As we enter the holiday season with its great gobs of merchandise on display, I find that one item alone is still capable of tempting me. Fashion cycles may come and go, and I may grow weary of shopping in all other respects, but when it comes to shoes, I remain passionately acquisitive. To paraphrase Dr. Johnson, “To be tired of shoes is to be tired of life.”
Since I am not alone in my shoe fetish, I have concluded that shoes are emblematic of something more than themselves. They are an index to civilization. After all, at its origins, the shoe had no pretensions beyond protection of the foot from the vagaries of temperature and terrain. In medieval times, foot coverings were mostly rags and strips of leather, sometimes abetted by a thick wooden overshoe, the patten, which raised the wearer above the mud and muck. With so much else to face — plague, famine, mud — people back then weren’t in the best position to pay attention to their shoes.

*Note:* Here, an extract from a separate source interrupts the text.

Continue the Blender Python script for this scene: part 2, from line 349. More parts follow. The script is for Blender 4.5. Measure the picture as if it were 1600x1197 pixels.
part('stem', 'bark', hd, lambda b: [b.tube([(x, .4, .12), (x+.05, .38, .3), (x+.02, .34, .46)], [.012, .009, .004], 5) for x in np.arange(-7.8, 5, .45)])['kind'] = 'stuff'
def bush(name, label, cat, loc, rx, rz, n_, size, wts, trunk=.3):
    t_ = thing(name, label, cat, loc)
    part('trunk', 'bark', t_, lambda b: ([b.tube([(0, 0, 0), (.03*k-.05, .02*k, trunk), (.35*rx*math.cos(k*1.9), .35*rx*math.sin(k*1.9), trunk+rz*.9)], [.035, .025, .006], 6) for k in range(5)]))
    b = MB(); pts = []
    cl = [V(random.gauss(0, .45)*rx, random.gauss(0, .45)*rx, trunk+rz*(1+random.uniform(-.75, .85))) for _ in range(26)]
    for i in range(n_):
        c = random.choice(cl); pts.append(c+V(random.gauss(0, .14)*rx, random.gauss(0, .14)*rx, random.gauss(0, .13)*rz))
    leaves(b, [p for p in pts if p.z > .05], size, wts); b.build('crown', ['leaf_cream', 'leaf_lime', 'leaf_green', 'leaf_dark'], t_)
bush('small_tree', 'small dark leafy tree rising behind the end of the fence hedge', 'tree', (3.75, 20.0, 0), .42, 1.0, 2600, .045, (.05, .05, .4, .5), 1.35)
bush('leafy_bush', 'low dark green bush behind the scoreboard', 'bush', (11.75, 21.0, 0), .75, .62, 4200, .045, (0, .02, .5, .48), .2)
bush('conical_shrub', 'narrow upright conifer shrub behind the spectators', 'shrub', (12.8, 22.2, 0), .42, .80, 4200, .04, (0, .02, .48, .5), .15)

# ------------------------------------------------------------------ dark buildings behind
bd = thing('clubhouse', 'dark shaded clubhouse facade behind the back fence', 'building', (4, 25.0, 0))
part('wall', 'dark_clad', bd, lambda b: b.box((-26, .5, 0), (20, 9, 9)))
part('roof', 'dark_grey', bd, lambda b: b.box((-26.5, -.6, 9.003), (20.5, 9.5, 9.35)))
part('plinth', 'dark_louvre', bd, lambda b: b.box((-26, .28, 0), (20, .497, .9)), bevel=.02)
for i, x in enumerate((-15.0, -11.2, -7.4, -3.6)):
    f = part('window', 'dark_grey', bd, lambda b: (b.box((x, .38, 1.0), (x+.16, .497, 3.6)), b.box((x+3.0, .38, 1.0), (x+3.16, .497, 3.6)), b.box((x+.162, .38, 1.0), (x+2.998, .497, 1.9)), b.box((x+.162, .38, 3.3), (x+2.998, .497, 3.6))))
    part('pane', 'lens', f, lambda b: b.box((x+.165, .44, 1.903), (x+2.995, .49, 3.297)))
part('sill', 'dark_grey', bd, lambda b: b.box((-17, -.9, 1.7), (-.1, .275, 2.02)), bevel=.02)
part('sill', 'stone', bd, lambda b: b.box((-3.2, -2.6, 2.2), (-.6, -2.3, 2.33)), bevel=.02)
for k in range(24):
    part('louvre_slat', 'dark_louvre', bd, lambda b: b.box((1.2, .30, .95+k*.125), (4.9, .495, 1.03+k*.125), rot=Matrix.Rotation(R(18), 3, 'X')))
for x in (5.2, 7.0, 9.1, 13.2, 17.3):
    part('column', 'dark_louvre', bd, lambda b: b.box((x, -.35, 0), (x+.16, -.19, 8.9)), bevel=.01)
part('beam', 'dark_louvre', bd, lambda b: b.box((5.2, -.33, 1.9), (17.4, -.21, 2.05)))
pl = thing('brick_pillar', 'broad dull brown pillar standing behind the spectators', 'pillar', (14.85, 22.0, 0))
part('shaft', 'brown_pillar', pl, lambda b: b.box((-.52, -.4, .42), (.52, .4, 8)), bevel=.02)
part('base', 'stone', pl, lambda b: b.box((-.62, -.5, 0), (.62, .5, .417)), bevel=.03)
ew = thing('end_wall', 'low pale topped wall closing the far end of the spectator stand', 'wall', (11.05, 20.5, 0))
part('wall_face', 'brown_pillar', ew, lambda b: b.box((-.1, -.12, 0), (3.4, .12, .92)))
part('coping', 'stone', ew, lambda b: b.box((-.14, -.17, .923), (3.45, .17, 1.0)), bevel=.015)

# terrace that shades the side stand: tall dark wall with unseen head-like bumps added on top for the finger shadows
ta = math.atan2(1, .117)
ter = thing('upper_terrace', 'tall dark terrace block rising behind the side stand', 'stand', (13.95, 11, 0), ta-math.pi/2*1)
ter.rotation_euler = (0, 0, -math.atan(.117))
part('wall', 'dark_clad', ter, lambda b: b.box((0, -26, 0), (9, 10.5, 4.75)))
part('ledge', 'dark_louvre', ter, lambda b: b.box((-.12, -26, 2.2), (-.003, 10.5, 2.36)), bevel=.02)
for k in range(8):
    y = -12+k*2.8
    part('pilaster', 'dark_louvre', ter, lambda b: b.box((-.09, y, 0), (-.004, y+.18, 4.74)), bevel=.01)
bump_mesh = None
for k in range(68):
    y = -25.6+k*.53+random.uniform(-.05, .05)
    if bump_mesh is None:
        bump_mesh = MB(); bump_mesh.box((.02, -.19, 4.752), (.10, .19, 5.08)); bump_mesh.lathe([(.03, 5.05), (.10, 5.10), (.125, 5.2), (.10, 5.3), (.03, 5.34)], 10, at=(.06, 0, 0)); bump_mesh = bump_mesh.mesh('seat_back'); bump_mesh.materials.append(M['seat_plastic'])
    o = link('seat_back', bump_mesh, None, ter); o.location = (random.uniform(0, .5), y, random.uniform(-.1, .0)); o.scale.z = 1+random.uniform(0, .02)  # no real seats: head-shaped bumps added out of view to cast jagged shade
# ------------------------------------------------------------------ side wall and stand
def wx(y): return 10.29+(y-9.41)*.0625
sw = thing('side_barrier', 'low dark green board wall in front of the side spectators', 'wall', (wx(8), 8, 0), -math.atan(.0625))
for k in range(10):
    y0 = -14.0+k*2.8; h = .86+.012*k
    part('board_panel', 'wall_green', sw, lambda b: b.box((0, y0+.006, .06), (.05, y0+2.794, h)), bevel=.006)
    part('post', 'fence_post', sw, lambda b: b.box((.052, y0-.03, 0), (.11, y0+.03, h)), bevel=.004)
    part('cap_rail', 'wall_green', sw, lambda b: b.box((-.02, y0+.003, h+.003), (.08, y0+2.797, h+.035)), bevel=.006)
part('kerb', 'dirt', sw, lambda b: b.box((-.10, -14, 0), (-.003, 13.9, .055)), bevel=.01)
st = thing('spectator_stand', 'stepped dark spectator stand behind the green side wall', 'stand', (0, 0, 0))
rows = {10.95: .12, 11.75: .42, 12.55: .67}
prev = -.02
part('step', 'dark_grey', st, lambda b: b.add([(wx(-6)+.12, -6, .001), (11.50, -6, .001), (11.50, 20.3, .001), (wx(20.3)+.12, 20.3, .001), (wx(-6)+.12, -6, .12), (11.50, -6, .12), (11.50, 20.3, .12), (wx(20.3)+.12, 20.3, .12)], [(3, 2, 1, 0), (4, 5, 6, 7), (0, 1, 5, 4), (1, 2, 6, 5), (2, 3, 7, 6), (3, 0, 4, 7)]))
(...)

But society has evolved, and shoes along with it. To those who find an interest in shoes to be frivolous, my response is: “Get out of the Middle Ages!” One of the signs of the Renaissance, that rebirth of learning and culture, was the advent of a life for shoes. The era saw the introduction of the chopine, the platform shoe, to which the 1970s owes so much of its tacky charm. In the 1500s, two-part shoes appeared, with stiff soles, supple leather tops, and heels that were attached rather than added as secondary parts. If you want to see true shoe mania, check out the footgear in the court of Louis XIV. The Sun King was a fashion nut, and “Louis heels” became the rage, at first more for men than women. Louis decreed that only aristocrats could wear talon rouges (red heels), in a Louboutin-ish move avant la lettre. Eventually, women followed Louis’ lead and exaggerated the form, taking the heels to greater and greater heights. At one point, women’s heels were so high that wearers had to balance themselves with canes, Given that hair was also big and dresses cumbersome, one can imagine that simple activities — walking from room to room, no less going to the bathroom — would have been an ordeal.
You can feel a revolution brewing just looking at the shoes that followed from Louis XIV’s fashion mania. Marie Antoinette is said to have gone to the guillotine in two-inch heels — even in the face of death, she couldn’t abide wearing flats. Napoleon banned high heels, presumably owing to their aristocratic associations, though also, possibly, to avoid looking like a pigmy in proximity to a fashionable lady. In America, Puritans condemned heels as seductive accessories of the devil (the heel said to resemble a cloven hoof), and decreed that any woman wearing them should be tried as a witch.
Nowadays, shoes are less linked to class, politics, and religion — though vestiges of these things linger. If you wear Birkenstocks, let’s face it, we know all we need to know about you. You can get a nice-looking pair of shoes for peanuts at Payless, but a shoe aficionado can tell that they’re cheap at a glance and put an end to your upwardly mobile aspirations. Better to go to Loehmann’s or the DSW sales rack, where you may find a pair of Manolos drastically reduced, even if a size too small. Most women will weather serious pain — if not guillotining or burning at the stake — if the shoes are nice enough.
Some people (mostly men) don’t understand what other people (mostly women) see in shoes, so let me explain for the uninitiated.
To begin, shoes are, despite being subject to fashionable trends, timeless accessories in their connection to a portion of the anatomy that remains largely unchanged once it has reached maturity. (This is not counting the half-size increments that occur with the birth of a child and that, in my case at least, appear to reverse themselves as time passes. Twenty years after my last child was born, my foot has begun to inch back to its original size; I figure that if I can tough it out to the age of 90, I will fit into the shoes I wore to my junior high school dance.)
The point here is that, unlike the body’s torso and that even more unforgiving arena, the face, which remind us of time’s sickle whenever we look in the mirror, the foot does not rub our nose in our mortality. As a result, shoes can be purchased without putting the aging body into view, a fact capitalized on in shoe stores where the mirrors reach only to mid-calf. In this, shoes have a kinship with jewelry, another item that doesn’t take physical change into account. One of the reasons why jewelry is such a popular gift from husbands to wives is that the men can simply point and purchase. Shoes are a bit more complicated since they involve remembering the recipient’s size. (I do know a man who buys his wife shoes for her birthday, but, then, he’s a very smart lawyer who can remember that she’s a size 7.5 and likes anything from Charles Jourdan.)
Shoes are a profound accessory for additional reasons. They represent the foundation, literally speaking, of the self. They support us as we go to and fro in our daily lives, and can facilitate or impede that movement. It may seem that ease and comfort would be the desired attributes here, but not necessarily. In movement, as with other endeavors, difficulty can have its advantages. Sometimes a careful, high-heeled step can empower, while a fast, sneakered walk can diminish. Does one want to be regal or ragtag? Shoes are the costumes not just of the feet but of the persona that inhabits them.